To be done | From the line with "Write the bpy" to the line with "bg.inputs['Strength'].default_value = 1.2", both included, repeat each line exactly and leave out the pictures.

Collection entries |
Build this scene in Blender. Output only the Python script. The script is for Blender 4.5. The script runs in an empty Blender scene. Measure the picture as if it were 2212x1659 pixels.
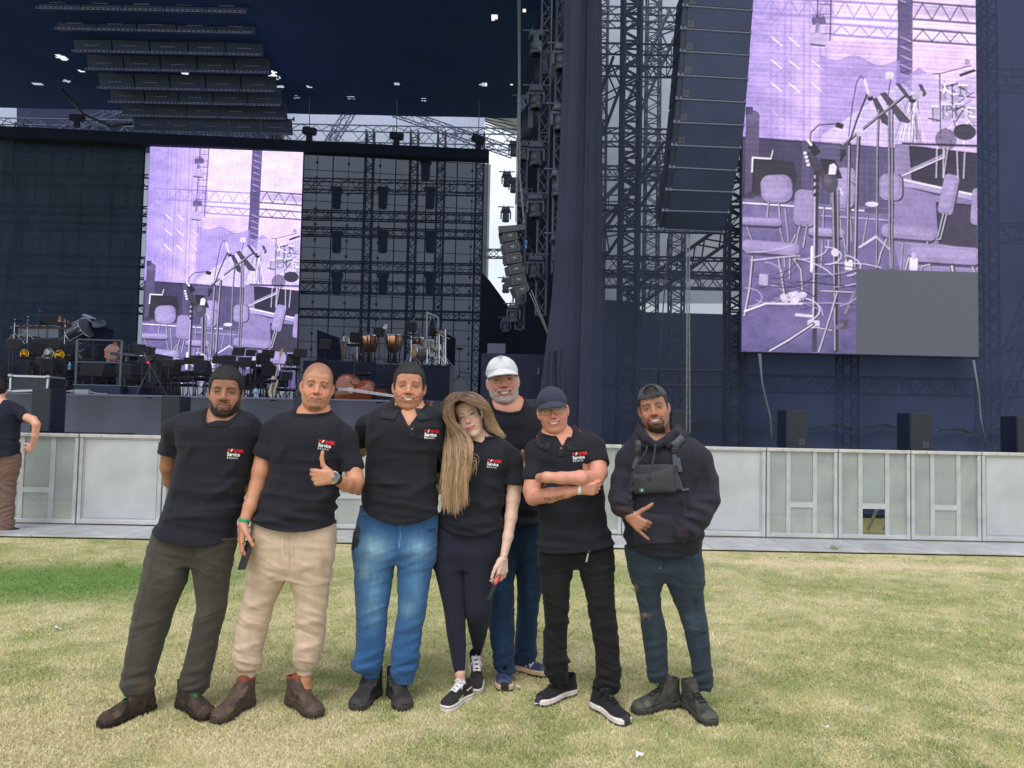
import bpy,bmesh,math,random
import numpy as np
from mathutils import Vector,Matrix
from mathutils.bvhtree import BVHTree
rng=np.random.default_rng(7);random.seed(7)
scene=bpy.context.scene
COL=scene.collection
FPX=1670.0;CAMH=1.47
PITCH=math.atan(79.5/FPX);ROLL=math.radians(1.16)
cF=np.array([0,math.cos(PITCH),math.sin(PITCH)])
cU0=np.array([0,-math.sin(PITCH),math.cos(PITCH)]);cR0=np.array([1.0,0,0])
cR=math.cos(ROLL)*cR0+math.sin(ROLL)*cU0
cU=math.cos(ROLL)*cU0-math.sin(ROLL)*cR0
CAM=np.array([0,0,CAMH])
cam_data=bpy.data.cameras.new('camera');cam=bpy.data.objects.new('camera',cam_data)
COL.objects.link(cam);scene.camera=cam
cam_data.sensor_width=36;cam_data.lens=36*FPX/2212;cam_data.clip_start=.05;cam_data.clip_end=600
cam.matrix_world=Matrix(((cR[0],cU[0],-cF[0],0),(cR[1],cU[1],-cF[1],0),(cR[2],cU[2],-cF[2],CAMH),(0,0,0,1)))
SUN_EL,SUN_ROT=math.radians(58),math.radians(200)
world=bpy.data.worlds.new("World");scene.world=world;world.use_nodes=True
wn=world.node_tree.nodes;wl=world.node_tree.links;wn.clear()
wo=wn.new('ShaderNodeOutputWorld');bg=wn.new('ShaderNodeBackground')
sky=wn.new('ShaderNodeTexSky');sky.sky_type='NISHITA';sky.sun_disc=False
sky.sun_elevation=SUN_EL;sky.sun_rotation=SUN_ROT;sky.dust_density=4.0;sky.air_density=1.0
wtc=wn.new('ShaderNodeTexCoord');wno=wn.new('ShaderNodeTexNoise');wno.inputs['Scale'].default_value=2.2;wno.inputs['Detail'].default_value=6
wr=wn.new('ShaderNodeValToRGB');wr.color_ramp.elements[0].position=.3;wr.color_ramp.elements[0].color=(6.6,7.2,8.2,1)
wr.color_ramp.elements[1].position=.7;wr.color_ramp.elements[1].color=(11.2,11.4,11.8,1)
wm=wn.new('ShaderNodeMixRGB');wm.inputs[0].default_value=.84
wl.new(wtc.outputs['Generated'],wno.inputs['Vector']);wl.new(wno.outputs['Fac'],wr.inputs[0])
wl.new(sky.outputs[0],wm.inputs[1]);wl.new(wr.outputs[0],wm.inputs[2]);wl.new(wm.outputs[0],bg.inputs['Color'])
bg.inputs['Strength'].default_value=0.10;wl.new(bg.outputs[0],wo.inputs['Surface'])
sd=bpy.data.lights.new('sun','SUN');sd.energy=1.15;sd.angle=math.radians(26);sd.color=(1,.96,.9)
sun=bpy.data.objects.new('sun',sd);COL.objects.link(sun)
sdir=Vector((math.sin(SUN_ROT)*math.cos(SUN_EL),math.cos(SUN_ROT)*math.cos(SUN_EL),math.sin(SUN_EL)))
sun.rotation_euler=sdir.to_track_quat('Z','Y').to_euler()
vs=scene.view_settings;scene.display_settings.display_device='sRGB'
vs.view_transform='Standard';vs.look='None';vs.exposure=0.38;vs.gamma=1.0;vs.use_curve_mapping=False
scene.cycles.max_bounces=8;scene.cycles.transparent_max_bounces=12;scene.cycles.diffuse_bounces=3
scene.cycles.use_denoising=True
def ray(u,v):
 return cF+((u-1106)/FPX)*cR-((v-829.5)/FPX)*cU
def pt(u,v,Y):
 d=ray(u,v);return CAM+d*(Y/d[1])
def ptz(u,v,z):
 d=ray(u,v);return CAM+d*((z-CAMH)/d[2])
def gnd(u,v):return ptz(u,v,0.0)
def proj(P):
 q=np.asarray(P)-CAM;w=q@cF
 return 1106+FPX*(q@cR)/w,829.5-FPX*(q@cU)/w
zP=lambda x,y:(192+.5025*x,757+.5025*y)
zQ=lambda x,y:(713.2+.5028*x,757+.5028*y)
zR=lambda x,y:(1042.3+.5027*x,757+.5027*y)
z8=lambda x,y:(.2381*x,811.9+.2381*y)
zA=lambda x,y:(.1488*x,647.3+.1488*y)
zB=lambda x,y:(301.7+.1984*x,702.2+.1984*y)
zC=lambda x,y:(674.8+.16617*x,658.3+.16617*y)
zI=lambda x,y:(.3333*x,.3333*y)
zJ=lambda x,y:(548.6+.3333*x,.3333*y)
zK=lambda x,y:(1042.3+.2051*x,43.9+.2051*y)
zL=lambda x,y:(1042.3+.2481*x,356.6+.2481*y)
zM=lambda x,y:(1399+.3173*x,.3173*y)
def lin(c):
 c=np.asarray(c,float)/255.0
 return np.where(c<=.04045,c/12.92,((c+.055)/1.055)**2.4)
def tag(o,label,cat,group=None,kind=None):
 if label:o['label']=label
 if cat:o['category']=cat
 if group:o['group']=group
 if kind:o['kind']=kind
 return o
def empty(name,loc,label=None,cat=None,group=None,rz=0):
 o=bpy.data.objects.new(name,None);COL.objects.link(o);o.location=tuple(float(c)for c in loc);o.rotation_euler=(0,0,rz)
 o.empty_display_size=.1
 tag(o,label,cat,group);return o
def link(name,me,mats,parent=None):
 o=bpy.data.objects.new(name,me);COL.objects.link(o)
 for m in(mats if isinstance(mats,(list,tuple))else[mats]):
  if m is not None and len(me.materials)<(len(mats)if isinstance(mats,(list,tuple))else 1):me.materials.append(m)
 if parent is not None:
  o.parent=parent
  M=Matrix.LocRotScale(parent.location,parent.rotation_euler,parent.scale)
  pp=parent.parent
  while pp is not None:
   M=Matrix.LocRotScale(pp.location,pp.rotation_euler,pp.scale)@M;pp=pp.parent
  if any(abs(a)>1e-9 for a in(*M.translation,))or any(abs(a)>1e-9 for a in parent.rotation_euler):
   me.transform(M.inverted())
 return o
def np_mesh(name,V,Fq,col=None,smooth=True,mi=None):
 me=bpy.data.meshes.new(name);V=np.asarray(V,np.float32);Fq=np.asarray(Fq,np.int32)
 n,k=Fq.shape
 me.vertices.add(len(V));me.vertices.foreach_set('co',V.ravel())
 me.loops.add(n*k);me.loops.foreach_set('vertex_index',Fq.ravel())
 me.polygons.add(n);me.polygons.foreach_set('loop_start',np.arange(n,dtype=np.int32)*k)
 try:me.polygons.foreach_set('loop_total',np.full(n,k,np.int32))
 except Exception:pass
 me.polygons.foreach_set('use_smooth',np.full(n,smooth))
 if mi is not None:me.polygons.foreach_set('material_index',np.asarray(mi,np.int32))
 me.update(calc_edges=True)
 if col is not None:
  a=me.color_attributes.new('Col','FLOAT_COLOR','POINT')
  c=np.ones((len(V),4),np.float32);c[:,:3]=col;a.data.foreach_set('color',c.ravel())
 return me
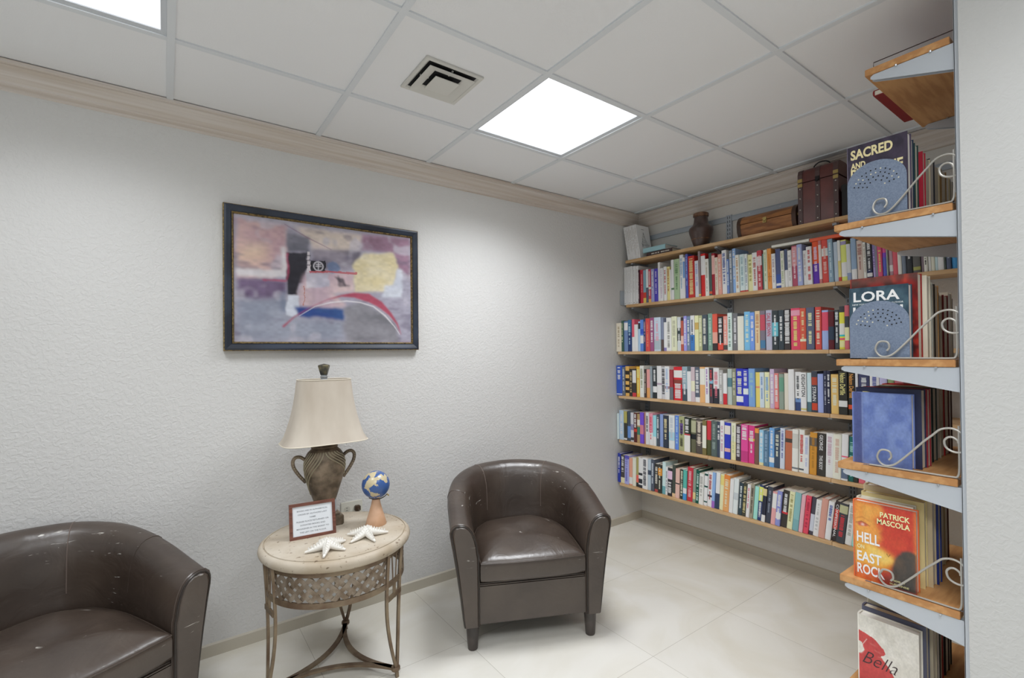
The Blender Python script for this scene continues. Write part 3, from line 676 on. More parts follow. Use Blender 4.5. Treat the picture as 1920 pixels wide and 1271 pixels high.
f = MB(); ringframe(f, ins(.004), ins(.004), .004, .036); ringframe(f, ins(.004), ins(.012), .036, .038); ringframe(f, ins(.012), ins(.03), .038, .032); ringframe(f, ins(.03), ins(.036), .032, .026)
f.build('frame', FB, t)
f = MB(); ringframe(f, ins(0), ins(.0), .004, .03); ringframe(f, ins(0), ins(.0045), .03, .034); ringframe(f, ins(.0045), ins(.0045), .034, .004); ringframe(f, ins(.035), ins(.038), .029, .031); ringframe(f, ins(.038), ins(.0435), .031, .02)
f.build('gold_edge', FG, t)
MB().box((PX0+.01, -.018, PZ0+.01), (PX1-.01, -.004, PZ1-.01)).build('backing_board', mat('backing_board', '6f6354', .8), t)
ops = [
 ('poly', [(0,0),(1,0),(1,1),(0,1)], 'a8a4b4', 0, 1),
 ('poly', PP['lower'], 'a0a4b4/8e93a4', 6, 1),
 ('poly', PP['pink'], 'd2b2b0/bc9ca4', 3, 1), ('poly', PP['peach'], 'e0c8b0/d8baa6', 9, .9),
 ('poly', PP['purpleband'], '544660/786684', 3, 1),
 ('poly', PP['purpleR'], 'a8849a/8c6c80', 3, 1), ('poly', PP['cream'], 'd2c4ba/d8c8c4', 3, 1),
 ('poly', PP['grayM'], '948c98/6c6674', 3, .95), ('poly', PP['graytop'], '686874/8a8894', 2, 1),
 ('noise', (8, 14, .18), 'c0bcc8', 1, .6), ('noise', (16, 10, .26), '6c6478', 1, .5),
 ('poly', PP['white'], 'dcd8dc', 2, .9), ('poly', PP['dark'], '37363f/2a2830', 1, 1), ('poly', PP['redline'], 'b04868', 1, .85),
 ('poly', PP['pinkM'], 'd8c0c0/c0a8b4', 3, 1), ('poly', PP['whiteM'], 'd8d4dc/b0b0c0', 1, .85),
 ('poly', PP['grayR'], '78777e/94929a', 3, 1),
 ('poly', PP['yellow'], 'd6c8a0/e0d6bc', 2, 1), ('poly', PP['whiteR'], 'd8dce4/c8ccd8', 2, .9),
 ('poly', PP['steel'], '788298', 3, .8), ('poly', PP['whiteL'], 'd4d8e4', 1, .95),
 ('poly', PP['blue'], '2e4488/3a5890', 2, 1), ('poly', PP['square'], '26242c', 0, 1),
 ('line', ([.003]*17, [(.4275+.026*math.cos(i*PI/8), .352+.038*math.sin(i*PI/8)) for i in range(17)]), 'd0ccd4', 0, .95), ('line', ([.0025]*2, [(.416,.338),(.440,.336)]), 'd0ccd4', 0, .9), ('line', ([.0025]*2, [(.414,.354),(.442,.352)]), 'd0ccd4', 0, .9), ('line', ([.0025]*2, [(.428,.325),(.427,.380)]), 'd0ccd4', 0, .9),
 ('circ', (.512, .351, 0, .036, .68), '6a7898/8090ac', 1, .95),
 ('poly', PP['stripe'], 'd4ccd0', 0, .8), ('line', ([.0025,.0025], [(.365,.27),(.382,.268)]), '302830', 0, .9), ('line', ([.0025,.0025], [(.365,.31),(.382,.308)]), '302830', 0, .9), ('line', ([.0025,.0025], [(.365,.35),(.382,.348)]), '302830', 0, .9),
 ('poly', PP['redh'], 'b85860', 0, .85), ('poly', PP['redv'], 'b87868', 0, .8),
 ('line', ([.002,.016,.004], [(.52,.43),(.56,.46),(.58,.5)]), '34303c', 1, .8), ('line', ([.004,.012,.002], [(.54,.42),(.55,.5),(.61,.5)]), '403c48', 1, .7),
 ('line', ([.001,.003,.001], [(.25,.031),(.368,.117),(.499,.195)]), '8a6a80', 0, .8),
 ('line', ([.006,.003,.0015,.002,.006,.016,.026,.022,.012,.006,.0015], ARC), 'b04058', 1, .9),
 ('line', ([.001,.002,.004,.004,.003,.004,.006,.003,.0015], ARCIN), 'e0dce0', 0, .8),
]
painted('painting', paint(300, 204, 'a8a4b4', ops, 3, .016), (PX0+.0435, -.0205, PZ0+.0435), (PX1-PX0-.087, 0, 0), (0, 0, PZ1-PZ0-.087), t, vmat('painted_print', .5, .3))

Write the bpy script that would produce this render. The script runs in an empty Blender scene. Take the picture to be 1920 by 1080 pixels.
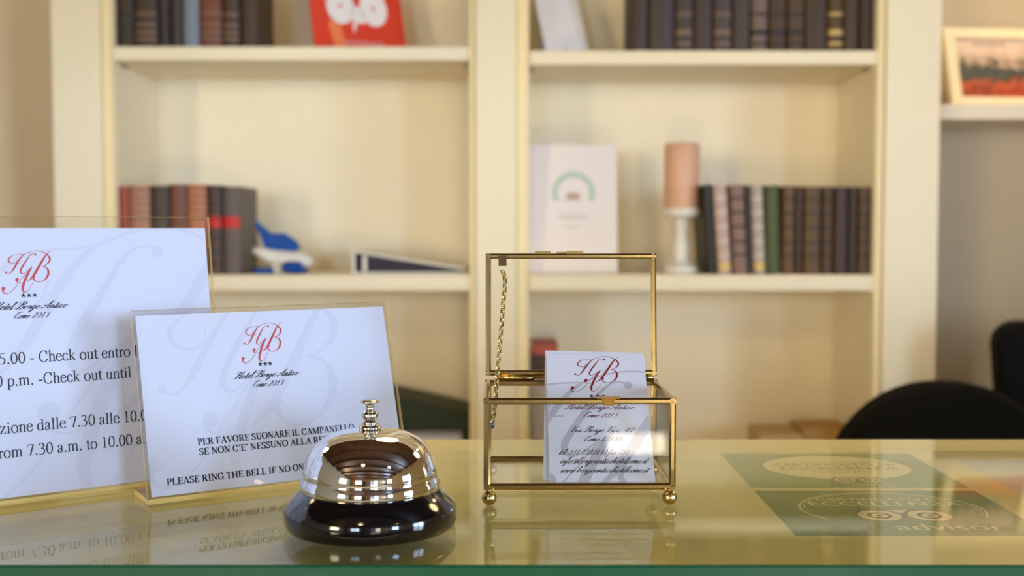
import bpy, bmesh, math, random
from mathutils import Vector, Matrix
random.seed(7)
SC = bpy.context.scene
COL = SC.collection
R = math.radians

def lin(c):
    return tuple((x / 255 / 12.92) if x <= 10 else (((x / 255) + .055) / 1.055) ** 2.4 for x in c)

# ------------------------------------------------------------------ camera, world, sun, daylight, exposure
CAM_Z = 1.2426
cd = bpy.data.cameras.new('camera')
cd.sensor_width = 36.0
cd.lens = 2190.0 / 1920.0 * 36.0
cd.clip_start = 0.02
cd.dof.use_dof = True
cd.dof.focus_distance = 0.625
cd.dof.aperture_fstop = 8.2
cd.dof.aperture_blades = 9
cam = bpy.data.objects.new('camera', cd)
COL.objects.link(cam)
cam.location = (0, 0, CAM_Z)
cam.rotation_euler = (R(90 - 2.87), 0, 0)
SC.camera = cam

W = bpy.data.worlds.new('sky')
SC.world = W
W.use_nodes = True
bg = W.node_tree.nodes['Background']
bg.inputs['Color'].default_value = (.62, .78, 1.0, 1)
bg.inputs['Strength'].default_value = 1.2

def light(name, kind, loc, direction, energy, color, **kw):
    l = bpy.data.lights.new(name, kind)
    l.energy = energy
    l.color = color
    for k, v in kw.items():
        setattr(l, k, v)
    o = bpy.data.objects.new(name, l)
    COL.objects.link(o)
    o.location = loc
    o.rotation_euler = Vector(direction).to_track_quat('-Z', 'Y').to_euler()
    return o

DAY = (.74, .84, 1.0)
light('sun', 'SUN', (0, -8, 6), (.7, -.15, -.7), 90.0, (1, .94, .86), angle=R(.6))
# daylight coming in through the window in the right wall, the door and the window behind the camera
light('window_daylight_side', 'AREA', (3.32, -3.65, 1.48), (-1, 0, 0), 280.0, (.44, .67, 1.0), shape='RECTANGLE', size=1.1, size_y=1.15)
light('window_daylight_near', 'AREA', (3.32, -.62, 1.48), (-1, 0, 0), 98.0, (.54, .75, 1.0), shape='RECTANGLE', size=.95, size_y=1.15)
light('window_daylight_rear', 'AREA', (-1.25, -4.72, 1.5), (0, 1, 0), 75.0, (.6, .82, 1.0), shape='RECTANGLE', size=1.0, size_y=1.25)
light('door_daylight', 'AREA', (1.48, -4.72, 1.35), (0, 1, 0), 36.0, (1, .88, .66), shape='RECTANGLE', size=.56, size_y=1.5)
# warm fill light, added unseen on the left wall of the guests' side
light('wall_fill_light', 'AREA', (-2.44, -2.4, 1.55), (1, 0, 0), 85.0, (1, .79, .48), shape='RECTANGLE', size=1.1, size_y=1.1)

vs = SC.view_settings
vs.view_transform = 'Standard'
vs.look = 'None'
vs.gamma = 1
vs.use_curve_mapping = False
vs.exposure = 0.07
SC.cycles.transparent_max_bounces = 40
SC.cycles.max_bounces = 14
SC.cycles.diffuse_bounces = 6
SC.cycles.glossy_bounces = 8

# ------------------------------------------------------------------ materials
def nodes(name):
    m = bpy.data.materials.new(name)
    m.use_nodes = True
    return m, m.node_tree, m.node_tree.nodes['Principled BSDF']

def mat(name, rgb, rough=.5, metal=0.0, coat=0.0, spec=.5, vary=0.0, scale=40.0, bump=0.0, trans=0.0, emit=None):
    m, nt, p = nodes(name)
    c = lin(rgb)
    p.inputs['Base Color'].default_value = (*c, 1)
    p.inputs['Roughness'].default_value = rough
    p.inputs['Metallic'].default_value = metal
    p.inputs['Coat Weight'].default_value = coat
    p.inputs['Specular IOR Level'].default_value = spec
    p.inputs['Subsurface Weight'].default_value = 0
    if vary or bump:
        tc = nt.nodes.new('ShaderNodeTexCoord')
        n = nt.nodes.new('ShaderNodeTexNoise')
        n.inputs['Scale'].default_value = scale
        n.inputs['Detail'].default_value = 5
        nt.links.new(tc.outputs['Object'], n.inputs['Vector'])
        if vary:
            mx = nt.nodes.new('ShaderNodeMix')
            mx.data_type = 'RGBA'
            mx.inputs['A'].default_value = (*[x * (1 - vary) for x in c], 1)
            mx.inputs['B'].default_value = (*[min(1, x * (1 + vary)) for x in c], 1)
            nt.links.new(n.outputs['Fac'], mx.inputs['Factor'])
            nt.links.new(mx.outputs['Result'], p.inputs['Base Color'])
        if bump:
            b = nt.nodes.new('ShaderNodeBump')
            b.inputs['Strength'].default_value = bump
            b.inputs['Distance'].default_value = .001
            nt.links.new(n.outputs['Fac'], b.inputs['Height'])
            nt.links.new(b.outputs['Normal'], p.inputs['Normal'])
    return m

def clear(name, tint=(1, 1, 1), f0=.04, gain=1.0, rough=0.0):
    """thin clear sheet: see-through with Fresnel mirror reflections on either side"""
    m = bpy.data.materials.new(name)
    m.use_nodes = True
    nt = m.node_tree
    nt.nodes.clear()
    out = nt.nodes.new('ShaderNodeOutputMaterial')
    mix = nt.nodes.new('ShaderNodeMixShader')
    tr = nt.nodes.new('ShaderNodeBsdfTransparent')
    tr.inputs['Color'].default_value = (*tint, 1)
    gl = nt.nodes.new('ShaderNodeBsdfGlossy')
    gl.inputs['Roughness'].default_value = rough
    g = nt.nodes.new('ShaderNodeNewGeometry')
    def math_(op, a, b=None):
        n = nt.nodes.new('ShaderNodeMath')
        n.operation = op
        for i, v in enumerate((a, b)):
            if v is None:
                continue
            if isinstance(v, (int, float)):
                n.inputs[i].default_value = v
            else:
                nt.links.new(v, n.inputs[i])
        return n.outputs[0]
    d = nt.nodes.new('ShaderNodeVectorMath')
    d.operation = 'DOT_PRODUCT'
    nt.links.new(g.outputs['Normal'], d.inputs[0])
    nt.links.new(g.outputs['Incoming'], d.inputs[1])
    c = math_('ABSOLUTE', d.outputs['Value'])
    k = math_('POWER', math_('SUBTRACT', 1.0, c), 5.0)
    f = math_('MULTIPLY', math_('ADD', math_('MULTIPLY', k, (1 - f0)), f0), gain)
    nt.links.new(f, mix.inputs[0])
    nt.links.new(tr.outputs[0], mix.inputs[1])
    nt.links.new(gl.outputs[0], mix.inputs[2])
    nt.links.new(mix.outputs[0], out.inputs[0])
    return m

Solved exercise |
Write the bpy script that would produce this render. The script runs in an empty Blender scene. Take the picture to be 1920 by 1080 pixels.
import bpy, bmesh, math, random
from mathutils import Vector, Matrix
random.seed(7)
SC = bpy.context.scene
COL = SC.collection
R = math.radians

def lin(c):
    return tuple((x / 255 / 12.92) if x <= 10 else (((x / 255) + .055) / 1.055) ** 2.4 for x in c)

# ------------------------------------------------------------------ camera, world, sun, daylight, exposure
CAM_Z = 1.2426
cd = bpy.data.cameras.new('camera')
cd.sensor_width = 36.0
cd.lens = 2190.0 / 1920.0 * 36.0
cd.clip_start = 0.02
cd.dof.use_dof = True
cd.dof.focus_distance = 0.625
cd.dof.aperture_fstop = 8.2
cd.dof.aperture_blades = 9
cam = bpy.data.objects.new('camera', cd)
COL.objects.link(cam)
cam.location = (0, 0, CAM_Z)
cam.rotation_euler = (R(90 - 2.87), 0, 0)
SC.camera = cam

W = bpy.data.worlds.new('sky')
SC.world = W
W.use_nodes = True
bg = W.node_tree.nodes['Background']
bg.inputs['Color'].default_value = (.62, .78, 1.0, 1)
bg.inputs['Strength'].default_value = 1.2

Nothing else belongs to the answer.